Crop-insurance losses in 2012 due to drought conditions amount to a record $14.2 billion, and are continuing to climb, industry officials were told Wednesday.
However, the total losses will still be less than the $16 billion projected by the Congressional Budget Office last summer, industry officials say.
And the CBO is now projecting total indemnities, and the taxpayer-funded portion of those losses, will be much lower than crop-insurance critics warned about over the summer
The comments on the current loss outlook were made by Tom Zacharias, president of National Crop Insurance Services, a trade association representing crop insurers, at the annual meeting of NCIS and the American Association of Crop Insurers, now underway in Indian Wells, Calif.

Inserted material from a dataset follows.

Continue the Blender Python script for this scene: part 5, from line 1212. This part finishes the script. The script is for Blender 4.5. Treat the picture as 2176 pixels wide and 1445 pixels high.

“This stands in sharp contrast to the wild claims made last summer by crop-insurance opponents who were angling to weaken farmers' most important risk-management tool,” Zacharias says. He adds that academics and think tanks with an anti-farm-policy agenda supplied the media with sloppy estimates ranging from more than $20 billion to $40 billion in total indemnities.
“Critics also led people to believe that taxpayers would be on the hook for nearly all crop insurance payments to farmers, which is another fallacy,” Zacharias said.
He said final program costs for 2012 will reflect the $4.1 billion in premiums farmers paid to purchase insurance policies, losses by private crop insurance companies, as well as government investment.
“The ability of the crop-insurance industry to sustain back-to-back insured losses exceeding $10 billion, as it has done in 2011 and 2012, is a testament to the sound financial underpinning of the public-private partnership,” Zacharias says.
In 2011, losses of $10.8 billion covered flooding in the Midwest and drought losses in the Southern Plains.
“More importantly, unlike natural disasters before the emergence of crop insurance, all of the cost is not falling on the laps of taxpayers,” Zacharias concludes.